Our odometry was done with two optical mice, a simple way of getting reliable information about our position and heading. It took quite awhile to get the two mice to report usable data, and the drift of the mice was much much more than expected. We didn't have enough time to properly calibrate them, but they were useful even in their crudely calibrated state. Data was reported in terms of delta x and y from the previous position; this coupled with the old absolute position and heading allowed us to calculate the new absolute position and heading.
Within the image processing, we used a generated lookup table to identify pixel colors. The table was generated once on the C side when the image processing was initialized. We processed in RGB space, and generated the table by calibrating "pure" color coordinates in this space, and then every other possible coordinate in RGB space was associated with the nearest "pure" color coordinate.
Overall performance
Our performance on the first few checkpoints was excellent, we got working code straight away and started concentrating on more interesting and harder problems, such as the physical design of the robot, intricate mapping, our C vision libraries, and the novel optical odometry. Unfortunately we became too specialized in our individual task and there were integration issues in the end, especially in the last few days. In the final competition the integration issues showed as there was a threading issue within our finite state machine which prevented us from adequately highlighting the work we had put into the robot by exploring the field and illustrating our mapping capabilities. Overall performance was consequently disappointing in the end.
Conclusions/suggestions for future teams
In the end, our team would advise getting the mice up and running more quickly (please do contact us for details, if necessary), and spending more time on calibration and testing. In addition, do not see optical mice as a cure all for the drift and errors seen in traditional optical encoders and gyros. It is indeed possible to achieve greater accuracy (especially in heading) over the more traditional methods, but methods of error correction must be employed. A third or even fourth optical mouse and more testing would have been greatly useful.
While image processing could be done in milliseconds in C, coding in both Java and C introduced some bugs in the real-time analysis of the images. Debugging was difficult in the end, but we feel that the speed of the image processing allowed us to have an advantage over other teams in that we could always be working with the most up to date information and didn't need to worry about waiting too long for the sense data to be updated. We recommend building image processing up gradually and testing incrementally, rather than trying to develop and end all be all API leaving few days for testing.

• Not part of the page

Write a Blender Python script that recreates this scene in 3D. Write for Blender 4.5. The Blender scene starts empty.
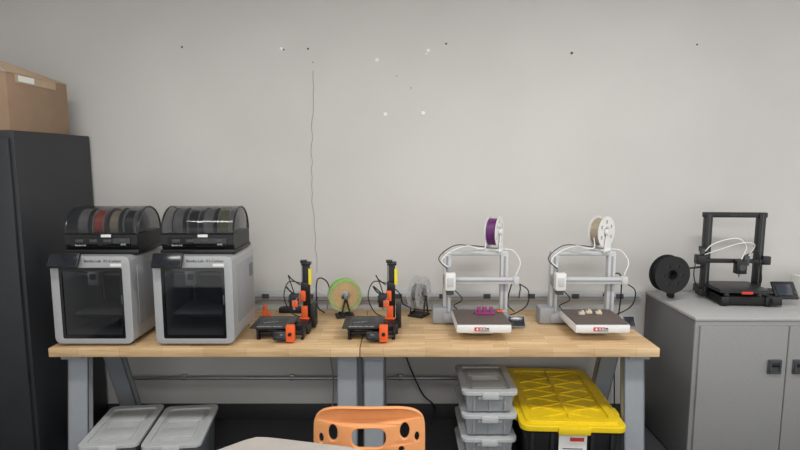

In addition, testing on static images is absolutely not a substitute for good old fashion real time testing. As we saw in the final contest, the team which won had a simple but functional design which they had working extremely early on. At times our team's motto was "don't build it now, if we're not going to use it later" but truly in a month long robotics competition, designing scalable, testable, and usable code from the getgo is absolutely crucial.